Santiago es distinto. Excepto por su chica, que lo acompaña a todos lados, no se mueve de Buenos Aires. Vino al primer recital de los Stones y la ciudad lo fascinó. “Ni me planteo volver a Neuquén. Acá estoy a gusto. Hay gente de mierda y gente copada en todos lados. Por eso no prejuzgo. Digo que es cuestión de adaptarse”, dice él, y Celina agrega: “El problema es que acá los cancheritos están en masa, allá los identificamos enseguida. Pero es lo mismo”. A Marcelo, en cambio, no le gustaría criar a sus hijos en la gran urbe. “Volvería sí o sí, no quiero que mis hijos se críen en esta ciudad. No sería saludable que vivan lejos de la naturaleza. No me gustaría que se vuelvan locos para ir de Caballito a Palermo en una hora, cuando allá tienen todo a 15 cuadras. Me pasó a mí y no se lo deseo a nadie.”

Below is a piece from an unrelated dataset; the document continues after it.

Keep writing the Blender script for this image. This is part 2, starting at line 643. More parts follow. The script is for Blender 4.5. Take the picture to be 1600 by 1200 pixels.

Pablo, por ejemplo, tuvo que vivir situaciones tremendas. “Vivíamos a sopa. Se acababan los fideos y usábamos pimienta para que nos agarre sed. Esa sed nos obligaba a tomar agua y así nos llenábamos de líquido, y después de hemorroides. La cosa se complicaba cuando era la salud lo que estaba en juego”, relata. El impulso para soportar todo se debe casi siempre al respeto por el esfuerzo que hacen sus padres. “Se privan de un montón de cosas para que nosotros triunfemos acá”, cuenta Santiago. Los lazos entre ellos y sus padres también son distintos de los que tienen en Buenos Aires las familias tipo. “Yo llegué a contar 25 días sin hablar con ellos”, recuerda. “Decía gracias y nada más. Estaba completamente solo. Encima iba a la facultad y no podía meter bocado: eran 200 autómatas escuchando al profesor. Pensé seriamente en irme a la mierda. Pero, pasara lo que pasara, no me podía ir. Era un sinsentido absoluto, una manera de quebrar el orgullo de mis mayores”, reconoce Pablo. “Yo, igual que Pablo, me deprimí mal”, interviene Leonardo. “La banda de rock se separó y todos volvieron a Río Negro, también me peleé con mi novia y me quedé sin trabajo. Fue terrible. Pero, a pesar de todo, vale la pena estar en Buenos Aires.” Ser del interior y llegar a los 30 en Buenos Aires con trabajo, pareja y “buen pasar” es terminar una historia que muchos no pueden vivir. Al final dicen, casi a coro: “Todos vinimos a hacer una inversión, y no podemos fracasar. No podemos ser nada”.